Ringo Deathstarr are Killing It

There are two things I have to start by saying. One is that I will never go to another show at Red 7 again. I first went there back in January to see No Age and the band sounded awful, each song blending indistinguishably into the next in an overwhelming wall of distortion. I had originally blamed it on the group, but then I went there for the second time on Saturday night to see Ringo Deathstarr and the same thing happened! Red 7 is just a concrete box that destroys any sound it touches. The band sounded like a total mess with inaudible vocals and bland songs.

The reason I can blame this on Red 7 is the second thing I have to say: Ringo Deathstarr’s new album Colour Trip is awesome. This is just a fact. After the show on Saturday, I played the album for my friends that had joined me and it was like a revelation to them. That’s what the band was supposed to sound like. When I first heard this record, I wasn’t even sure I would like it. It hits you over the head with My Bloody Valentine guitars and other shoegaze sounds and male singer Elliot Frazier (from Beaumont where he was friends with drummer Daniel Coborn) sounds just like the Dandy Warhols’ Courtney Taylor and female singer Alex Gehring (an Austin native) is a vocal dead ringer for MBV’s Bilinda Butcher. Those are great influences, to be sure, but it felt like I had wormholed right back into 1990.

Which is kind of the point. Bands like Yuck and the Pains of Being Pure at Heart are making headlines in the indie music blogosphere right now for their 90s throwback sounds, and Ringo Deathstarr is a part of that movement. RD avoid redundancy, though, by writing great songs, and kicking up the rhythm section. As great as Loveless is, I’ve always hated that the drums sound thin, tinny and distant. RD fix that. Lead track “Imagine Hearts” has the trademark shoegazey guitars over a distinctly dancy rhythm track that’s more reminiscent of early-90s pop/R&B acts like EMF or Soul II Soul. In fact, in an e-mail interview with Frazier, he confessed, “We have lots of influences, like Marky Mark and the Funky Bunch, Enigma, Sex Pistols, Public Enemy, Descendents…”
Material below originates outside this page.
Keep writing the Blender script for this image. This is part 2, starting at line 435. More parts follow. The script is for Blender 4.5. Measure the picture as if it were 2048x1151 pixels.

Ringo Deathstarr - Imagine Hearts

This trio (former quartet) keeps up the pace over the whole album. In fact, the opening three songs (the aforementioned “Imagine Hearts,” then “Weekend Dudes” and “So High”) comprise one of the best opening triads I’ve heard all year. And I listen to music like it’s my job. Because it is my job. Those songs – and all the others – are short and energetic and inventive, avoiding the “gazing” aspect of traditional shoegaze bands. The songs themselves have catchy hooks that keep you coming back. My one word of warning: if you like music for the lyrics, this may not be for you. I’m more of a sound person, and that’s RD’s focus too. Frazier admits, “[Lyrics] always are the last thing we think about.” Instead the vocals melt into the overall sonic structure of the song, creating entrancing sounds.

Ringo Deathstarr have played Japan already and are headed over to Europe this summer because “Europeans [are] into what we [are] doing,” according to Frazier. He rightly notes that many of the groups they sound like are British (like Yuck). They will be touring all summer long, and recording again in the fall, trying to build on the insane buzz currently surrounding them. Just don’t go see them at Red 7, okay?